His save percentage over his last 11 games sits at a stellar .935; he has made 29 or more saves in all but one of those games. He stopped 36 of 37 — and characteristically made it all look simple — in his latest start Sunday.

“My strength is my footwork and my skating, so [I’m focusing on] just being very sharp there,” he said. “Especially up [in the NHL] when it’s such a high-speed, high-pace game. I try to keep that up down here even though it’s a little bit slower. [It’s important] for me to always beat the pass, be there a little bit early and have those good habits.”

This certainly is nothing new for Rockford coach Anders Sorensen, who watched Soderblom single-handedly carry his team to the playoffs last year (when they had a significantly weaker roster).
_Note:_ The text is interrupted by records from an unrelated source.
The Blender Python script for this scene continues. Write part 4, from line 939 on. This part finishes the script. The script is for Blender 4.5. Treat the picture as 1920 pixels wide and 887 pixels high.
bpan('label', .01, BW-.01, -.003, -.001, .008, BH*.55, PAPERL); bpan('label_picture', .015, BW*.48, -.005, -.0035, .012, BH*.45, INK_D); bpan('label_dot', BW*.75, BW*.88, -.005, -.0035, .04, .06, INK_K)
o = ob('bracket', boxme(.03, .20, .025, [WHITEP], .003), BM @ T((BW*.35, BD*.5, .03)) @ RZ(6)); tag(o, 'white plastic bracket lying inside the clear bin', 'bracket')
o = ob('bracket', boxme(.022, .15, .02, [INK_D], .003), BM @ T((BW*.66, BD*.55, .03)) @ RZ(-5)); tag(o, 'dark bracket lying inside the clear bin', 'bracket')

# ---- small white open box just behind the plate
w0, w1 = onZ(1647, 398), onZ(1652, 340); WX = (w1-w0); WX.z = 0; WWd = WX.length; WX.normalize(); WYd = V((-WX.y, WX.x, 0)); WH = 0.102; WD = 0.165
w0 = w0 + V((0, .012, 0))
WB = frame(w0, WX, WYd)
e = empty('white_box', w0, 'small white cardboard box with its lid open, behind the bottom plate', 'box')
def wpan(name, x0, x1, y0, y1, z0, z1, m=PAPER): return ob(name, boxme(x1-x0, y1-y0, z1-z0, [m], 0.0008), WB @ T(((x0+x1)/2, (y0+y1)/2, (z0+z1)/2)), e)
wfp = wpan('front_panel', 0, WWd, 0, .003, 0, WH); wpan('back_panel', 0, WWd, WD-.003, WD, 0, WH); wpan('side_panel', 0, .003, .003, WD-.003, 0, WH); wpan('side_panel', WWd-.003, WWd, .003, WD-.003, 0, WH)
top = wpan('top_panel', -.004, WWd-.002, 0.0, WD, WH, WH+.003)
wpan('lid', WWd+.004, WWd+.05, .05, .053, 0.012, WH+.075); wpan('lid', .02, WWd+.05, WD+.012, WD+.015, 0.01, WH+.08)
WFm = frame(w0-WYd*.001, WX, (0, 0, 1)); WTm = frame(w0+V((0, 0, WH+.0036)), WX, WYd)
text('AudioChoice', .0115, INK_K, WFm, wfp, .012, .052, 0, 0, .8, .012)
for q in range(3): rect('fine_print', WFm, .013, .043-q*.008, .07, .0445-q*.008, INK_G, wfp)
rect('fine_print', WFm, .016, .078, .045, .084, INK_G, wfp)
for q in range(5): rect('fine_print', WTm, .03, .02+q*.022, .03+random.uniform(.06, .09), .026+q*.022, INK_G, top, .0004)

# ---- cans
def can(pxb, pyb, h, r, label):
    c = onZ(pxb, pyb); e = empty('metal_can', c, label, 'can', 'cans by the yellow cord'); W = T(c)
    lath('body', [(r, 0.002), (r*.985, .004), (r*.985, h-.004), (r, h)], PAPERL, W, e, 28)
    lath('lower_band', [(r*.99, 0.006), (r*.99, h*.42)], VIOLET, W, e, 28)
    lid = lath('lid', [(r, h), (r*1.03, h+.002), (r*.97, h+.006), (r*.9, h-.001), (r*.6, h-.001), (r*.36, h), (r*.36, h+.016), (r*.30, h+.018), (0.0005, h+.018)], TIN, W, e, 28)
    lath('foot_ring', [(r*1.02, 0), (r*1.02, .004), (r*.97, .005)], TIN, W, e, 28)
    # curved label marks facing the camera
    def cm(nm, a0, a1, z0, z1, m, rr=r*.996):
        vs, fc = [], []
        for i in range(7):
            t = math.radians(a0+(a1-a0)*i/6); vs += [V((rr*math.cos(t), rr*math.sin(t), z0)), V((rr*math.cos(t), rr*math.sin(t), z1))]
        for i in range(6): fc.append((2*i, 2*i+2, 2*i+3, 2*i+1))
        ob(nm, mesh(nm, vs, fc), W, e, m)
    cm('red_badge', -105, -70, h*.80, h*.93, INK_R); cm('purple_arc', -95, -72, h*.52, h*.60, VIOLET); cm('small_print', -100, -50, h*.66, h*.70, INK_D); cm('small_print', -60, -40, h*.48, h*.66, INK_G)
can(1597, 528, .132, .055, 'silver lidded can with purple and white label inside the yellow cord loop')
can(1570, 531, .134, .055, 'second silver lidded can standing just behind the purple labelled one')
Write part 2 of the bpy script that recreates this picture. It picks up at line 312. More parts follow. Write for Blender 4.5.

This season, they currently hold the Central Division’s final playoff spot by four points over the Wolves.

Nonetheless, Sorensen has been impressed by Soderblom’s resilience.

“He’s mentally a really tough kid,” Sorensen said. “He’s even keel. His work ethic is awesome, but he doesn’t get too high, doesn’t get too low. He understands the things he can control and the things he can’t control. He understood [back in January], ‘Hey, there’s some things that are out of my control.’ ”

Feeling more comfortable in Illinois — and in North America — than he did last year, his first season outside of Europe, also helped keep Soderblom’s mental state steady. He “wouldn’t say it feels like home” yet, but he knows better “what to expect around” him.

He will be a restricted free agent this summer, but there shouldn’t be any drama there.

It’s clear the Hawks see him as a definite NHL-caliber goalie and potential NHL starter in the future — and that future very well may arrive next season. The only question pertains to how long his new contract will be.